# YOUR OBJECTIVE
Which lines in the records below contain the word "that"? Copy each of them.

:: TASK DATA

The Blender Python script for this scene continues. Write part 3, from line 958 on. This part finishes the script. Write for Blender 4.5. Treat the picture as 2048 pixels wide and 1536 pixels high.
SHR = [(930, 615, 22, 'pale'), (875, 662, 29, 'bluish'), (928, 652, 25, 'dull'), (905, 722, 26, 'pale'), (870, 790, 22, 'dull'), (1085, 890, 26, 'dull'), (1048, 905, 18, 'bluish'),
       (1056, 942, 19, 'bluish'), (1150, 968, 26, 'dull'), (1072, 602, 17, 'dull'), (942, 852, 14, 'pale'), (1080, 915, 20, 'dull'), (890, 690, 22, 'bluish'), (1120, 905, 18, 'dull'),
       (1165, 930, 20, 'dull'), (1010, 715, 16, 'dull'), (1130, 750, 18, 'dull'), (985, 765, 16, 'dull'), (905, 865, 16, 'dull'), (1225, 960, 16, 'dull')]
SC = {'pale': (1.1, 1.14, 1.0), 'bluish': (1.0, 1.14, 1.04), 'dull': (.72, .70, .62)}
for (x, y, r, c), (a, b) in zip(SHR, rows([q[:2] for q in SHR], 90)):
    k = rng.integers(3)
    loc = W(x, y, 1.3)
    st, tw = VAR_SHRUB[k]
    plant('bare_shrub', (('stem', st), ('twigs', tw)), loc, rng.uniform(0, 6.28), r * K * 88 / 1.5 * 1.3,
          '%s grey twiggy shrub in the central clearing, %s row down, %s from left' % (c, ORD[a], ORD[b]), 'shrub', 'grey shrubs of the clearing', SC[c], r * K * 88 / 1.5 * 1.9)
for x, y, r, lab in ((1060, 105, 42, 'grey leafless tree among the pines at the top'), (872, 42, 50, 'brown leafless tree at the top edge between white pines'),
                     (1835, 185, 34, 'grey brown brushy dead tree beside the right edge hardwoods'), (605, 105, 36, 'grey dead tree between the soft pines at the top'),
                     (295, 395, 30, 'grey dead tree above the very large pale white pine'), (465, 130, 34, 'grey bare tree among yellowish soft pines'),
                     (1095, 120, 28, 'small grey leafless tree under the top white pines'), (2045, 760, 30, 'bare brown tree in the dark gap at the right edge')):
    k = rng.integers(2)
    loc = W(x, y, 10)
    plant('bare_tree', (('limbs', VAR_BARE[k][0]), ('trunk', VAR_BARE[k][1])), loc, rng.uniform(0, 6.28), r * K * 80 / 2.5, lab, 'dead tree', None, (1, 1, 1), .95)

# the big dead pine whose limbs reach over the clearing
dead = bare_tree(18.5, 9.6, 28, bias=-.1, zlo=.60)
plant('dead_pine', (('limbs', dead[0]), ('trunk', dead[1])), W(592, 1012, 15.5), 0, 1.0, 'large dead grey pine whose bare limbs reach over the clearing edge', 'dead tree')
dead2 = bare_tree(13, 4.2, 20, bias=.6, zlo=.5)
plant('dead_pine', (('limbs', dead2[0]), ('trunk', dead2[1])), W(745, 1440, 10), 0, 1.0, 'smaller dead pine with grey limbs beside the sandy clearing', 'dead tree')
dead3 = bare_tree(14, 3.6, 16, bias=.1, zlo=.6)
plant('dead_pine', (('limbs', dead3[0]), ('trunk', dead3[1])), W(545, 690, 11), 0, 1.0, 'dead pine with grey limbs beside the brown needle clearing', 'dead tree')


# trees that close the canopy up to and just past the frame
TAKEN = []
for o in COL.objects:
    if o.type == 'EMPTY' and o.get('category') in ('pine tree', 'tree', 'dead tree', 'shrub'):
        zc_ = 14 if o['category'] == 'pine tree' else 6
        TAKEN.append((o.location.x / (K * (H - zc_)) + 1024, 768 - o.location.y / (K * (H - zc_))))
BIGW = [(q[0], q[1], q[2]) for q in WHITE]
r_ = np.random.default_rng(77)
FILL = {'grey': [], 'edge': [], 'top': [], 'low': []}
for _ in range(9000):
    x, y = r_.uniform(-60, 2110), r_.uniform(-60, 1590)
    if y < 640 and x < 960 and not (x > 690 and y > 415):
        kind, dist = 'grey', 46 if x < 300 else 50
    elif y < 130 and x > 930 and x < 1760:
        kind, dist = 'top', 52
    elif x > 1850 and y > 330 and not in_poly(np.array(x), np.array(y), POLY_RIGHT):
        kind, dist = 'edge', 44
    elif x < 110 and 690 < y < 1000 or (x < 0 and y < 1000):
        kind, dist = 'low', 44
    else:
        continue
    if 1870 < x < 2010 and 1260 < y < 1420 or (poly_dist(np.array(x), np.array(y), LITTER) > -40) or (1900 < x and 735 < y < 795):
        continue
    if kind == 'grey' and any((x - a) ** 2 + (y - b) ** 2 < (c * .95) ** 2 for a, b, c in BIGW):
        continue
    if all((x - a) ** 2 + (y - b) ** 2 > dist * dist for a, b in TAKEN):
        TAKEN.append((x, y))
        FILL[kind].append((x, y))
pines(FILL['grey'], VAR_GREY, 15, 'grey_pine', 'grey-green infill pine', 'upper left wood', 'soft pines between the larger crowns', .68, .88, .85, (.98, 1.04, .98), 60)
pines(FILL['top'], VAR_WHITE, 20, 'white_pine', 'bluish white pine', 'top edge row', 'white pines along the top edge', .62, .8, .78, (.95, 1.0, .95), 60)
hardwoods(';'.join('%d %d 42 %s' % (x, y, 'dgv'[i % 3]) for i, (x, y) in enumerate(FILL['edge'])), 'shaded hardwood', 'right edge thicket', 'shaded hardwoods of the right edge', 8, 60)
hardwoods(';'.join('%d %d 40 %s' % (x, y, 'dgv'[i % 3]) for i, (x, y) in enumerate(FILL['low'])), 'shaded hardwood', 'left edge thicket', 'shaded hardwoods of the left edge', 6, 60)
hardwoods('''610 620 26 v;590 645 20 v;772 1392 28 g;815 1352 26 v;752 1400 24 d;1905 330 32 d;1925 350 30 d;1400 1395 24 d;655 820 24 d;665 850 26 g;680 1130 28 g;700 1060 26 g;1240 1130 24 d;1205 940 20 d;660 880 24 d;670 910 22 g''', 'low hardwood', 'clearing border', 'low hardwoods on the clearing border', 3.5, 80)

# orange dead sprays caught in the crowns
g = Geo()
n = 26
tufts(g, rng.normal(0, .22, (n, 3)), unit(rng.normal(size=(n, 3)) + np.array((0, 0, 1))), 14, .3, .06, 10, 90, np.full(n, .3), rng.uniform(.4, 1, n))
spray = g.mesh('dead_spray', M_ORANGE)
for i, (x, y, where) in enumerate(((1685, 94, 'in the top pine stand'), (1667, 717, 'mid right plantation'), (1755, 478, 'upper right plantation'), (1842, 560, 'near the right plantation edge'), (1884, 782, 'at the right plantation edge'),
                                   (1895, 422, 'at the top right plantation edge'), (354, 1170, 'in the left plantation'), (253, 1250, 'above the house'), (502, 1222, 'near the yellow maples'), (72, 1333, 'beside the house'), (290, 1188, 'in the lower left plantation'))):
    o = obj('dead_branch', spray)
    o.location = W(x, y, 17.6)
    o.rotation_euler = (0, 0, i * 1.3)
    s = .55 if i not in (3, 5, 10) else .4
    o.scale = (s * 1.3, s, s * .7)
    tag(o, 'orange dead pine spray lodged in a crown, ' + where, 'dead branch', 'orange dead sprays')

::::
:: TASK DATA

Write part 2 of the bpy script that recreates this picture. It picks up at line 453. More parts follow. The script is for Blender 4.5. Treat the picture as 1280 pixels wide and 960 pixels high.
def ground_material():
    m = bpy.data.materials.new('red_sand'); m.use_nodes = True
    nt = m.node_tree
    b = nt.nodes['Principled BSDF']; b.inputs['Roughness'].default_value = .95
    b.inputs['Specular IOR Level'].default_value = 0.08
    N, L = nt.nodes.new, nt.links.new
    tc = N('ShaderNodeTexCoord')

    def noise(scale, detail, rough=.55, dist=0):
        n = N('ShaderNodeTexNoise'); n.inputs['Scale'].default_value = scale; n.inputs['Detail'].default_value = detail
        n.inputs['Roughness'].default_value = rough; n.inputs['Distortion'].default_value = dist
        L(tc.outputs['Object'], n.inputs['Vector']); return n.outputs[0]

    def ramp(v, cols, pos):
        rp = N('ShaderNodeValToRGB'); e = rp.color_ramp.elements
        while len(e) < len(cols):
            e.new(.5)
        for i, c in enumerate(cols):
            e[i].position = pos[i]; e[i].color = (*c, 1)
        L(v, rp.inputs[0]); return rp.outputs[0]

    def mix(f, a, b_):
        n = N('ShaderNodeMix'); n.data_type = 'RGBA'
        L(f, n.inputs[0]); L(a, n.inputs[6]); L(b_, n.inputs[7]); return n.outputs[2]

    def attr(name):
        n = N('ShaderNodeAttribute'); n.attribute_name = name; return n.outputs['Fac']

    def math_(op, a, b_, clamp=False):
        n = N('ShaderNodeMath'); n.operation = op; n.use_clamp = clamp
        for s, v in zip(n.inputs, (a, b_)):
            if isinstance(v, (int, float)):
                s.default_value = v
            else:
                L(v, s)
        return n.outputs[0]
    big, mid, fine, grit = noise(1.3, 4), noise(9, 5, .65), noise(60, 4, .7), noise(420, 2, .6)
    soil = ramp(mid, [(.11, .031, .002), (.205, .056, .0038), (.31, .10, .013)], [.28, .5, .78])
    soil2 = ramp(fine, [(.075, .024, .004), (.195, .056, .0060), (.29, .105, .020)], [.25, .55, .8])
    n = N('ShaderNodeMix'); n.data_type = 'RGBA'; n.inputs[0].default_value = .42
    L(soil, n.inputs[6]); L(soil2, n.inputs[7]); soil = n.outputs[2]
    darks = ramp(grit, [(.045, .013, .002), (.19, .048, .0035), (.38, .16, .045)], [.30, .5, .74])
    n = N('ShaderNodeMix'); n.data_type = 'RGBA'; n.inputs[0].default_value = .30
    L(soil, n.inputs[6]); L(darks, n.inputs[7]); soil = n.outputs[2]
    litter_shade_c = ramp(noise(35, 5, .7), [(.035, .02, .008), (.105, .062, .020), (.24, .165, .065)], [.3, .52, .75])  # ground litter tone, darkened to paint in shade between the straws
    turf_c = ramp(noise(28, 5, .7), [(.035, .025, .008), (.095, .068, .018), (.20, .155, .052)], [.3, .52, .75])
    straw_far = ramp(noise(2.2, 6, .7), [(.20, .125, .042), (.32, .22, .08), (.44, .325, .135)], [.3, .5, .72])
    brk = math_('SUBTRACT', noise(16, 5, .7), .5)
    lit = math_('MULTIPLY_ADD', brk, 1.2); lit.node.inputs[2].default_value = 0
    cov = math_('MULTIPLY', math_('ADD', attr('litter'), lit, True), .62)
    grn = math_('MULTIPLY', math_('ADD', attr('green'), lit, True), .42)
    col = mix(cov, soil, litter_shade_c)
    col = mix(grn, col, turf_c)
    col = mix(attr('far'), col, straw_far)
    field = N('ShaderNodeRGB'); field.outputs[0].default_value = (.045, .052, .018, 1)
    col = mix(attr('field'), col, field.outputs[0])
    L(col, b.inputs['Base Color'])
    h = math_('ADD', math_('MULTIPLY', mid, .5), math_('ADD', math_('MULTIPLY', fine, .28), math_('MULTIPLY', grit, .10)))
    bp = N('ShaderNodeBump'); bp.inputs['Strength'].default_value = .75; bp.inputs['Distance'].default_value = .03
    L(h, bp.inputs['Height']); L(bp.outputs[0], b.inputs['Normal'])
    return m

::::

# FINAL ANSWER
# trees that close the canopy up to and just past the frame
Write part 2 of the bpy script that recreates this picture. It picks up at line 453. More parts follow. The script is for Blender 4.5. Treat the picture as 1280 pixels wide and 960 pixels high.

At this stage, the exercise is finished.